We are often called “Da Dong Bei” (Big northeast). Our people have big appetites, big hearts, big voices, a bit like Texas without the guns. Dong Bei Ren is known for being big drinkers (and unapologetically aggressive about coaxing other people into drinking with them) and easily incited for fights. In Dong Bei, the women are supposed to be manly and the men very manly. Forthcoming and honest, Dong Bei Ren often don’t make for shrewd business people like southerners do. Almost none of China’s richest people come from Dong Bei. When we’re not going out for Korean food, we eat hearty, savory meals filled with earthy vegetables and meats, and seafood is rare (I find the dainty southern Chinese food unsatisfying.) People from other parts of China have the impression that Dong Bei Ren have a higher tolerance for cold temperature, but it’s actually the opposite because we are spoiled by very well-heated houses thanks to the central heating system.

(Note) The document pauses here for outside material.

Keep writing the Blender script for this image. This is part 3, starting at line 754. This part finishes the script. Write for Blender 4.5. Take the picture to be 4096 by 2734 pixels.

We speak Dong Bei Hua, which is not so much a dialect as a distinct accent (We think we speak the most standard Mandarin in the world, even more so than Beijingers). The rest of the country somehow burst into laughter whenever they hear it. Perhaps because of that, Dong Bei Ren are naturally humorous. We can make southerners laugh just by talking among ourselves about nothing in particular. On all the Chinese live streaming sites, the most popular hosts who rake in millions of views are often Dong Bei Ren. As one founder of such a site once explained to a newspaper, Dong Bei Ren are naturally outgoing and funny, so people enjoy watching them. Every year on the Chinese New Year Gala put up by CCTV, the most watched TV program in the country, the most popular performances are always the skits in which the actors and actresses speak in Dong Bei Hua. Things just sound funnier in it.
The people may not be as cultured, educated or sophisticated as those from Beijing, Shanghai or Shenzhen. But if I have one word, to sum up the people of Changchun and Dong Bei, it would be “authentic.”
The reality is that most people in the world live in places where there’s nothing to see, and there’s everything to see, depending on how you see it.